The dividend from this alignment is the well known outcome that when you give something back and help others, you can’t avoid helping yourself.


I’ve been very fortunate over the past 7 or 8 years to have had mentors who have shown me the power of having a considered, articulated, explicit purpose in life, and who have helped me to discover my own purpose. At a vocational level, that purpose is to help people and organisations find clarity and direction. Just to be pursuing those “lifestyle options” will not be enough to help deliver on my purpose. Purpose stands as a measure against which both the big issues, and the small stuff, can be compared.

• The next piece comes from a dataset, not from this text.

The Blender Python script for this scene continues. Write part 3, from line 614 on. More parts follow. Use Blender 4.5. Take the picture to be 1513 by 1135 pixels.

Being involved in real work means I spend time with smart young people. Their talent, their energy, their ideas, spark me up and put the kind of charge in my batteries that I can’t find in books, blogs or discussions with my peers. I’m working with one young star at the moment in a context she calls “thought partnering”. That is a generous description in my view because she’s actually showing me how to do something outside my current skill set. Hopefully I am adding something back in the thought partnering process. Another renewal effect comes from working as part of a team, instead of just running a solo operation, and feeling the rewards of shared endeavour.

Doing it anyway

There is a piece of wisdom called “The Paradoxical Commandments”. They were mistakenly attributed, for a long time, to Mother Teresa. It doesn’t matter what the source is; it’s the wisdom that counts. They have been helpful to me in showing that good and important things might as well be done whether or not they are to stand the test of time, whether or not they set up some kind of legacy. They also help me to be conscious of not wanting to accumulate good deeds in service of my own legend. Some of the commandments which most connected with me were:

  • “What you spend years building, someone may destroy overnight. Build anyway”
  • “The good you do today, people will often forget tomorrow. Do good anyway.”
  • “Give the world the best you have, and it may never be enough. Give the world the best you’ve got anyway.”


It’s not very altruistic, I suppose, but I just feel better about myself when I am doing things that matter, and aren’t focused only on me. That same caveat, of being careful not just to be acting in service of my own legend, is important in this context: pride is very close to self-esteem on the merit continuum.

This all started out with my dad. It looks like an exercise based on what I learnt not to do from him, but I am grateful for the positive lesson drawn from his example. What I do know is that I had two big advantages which my dad didn’t – I had him for a father and my mum for a mother. Those are other stories yet to be told.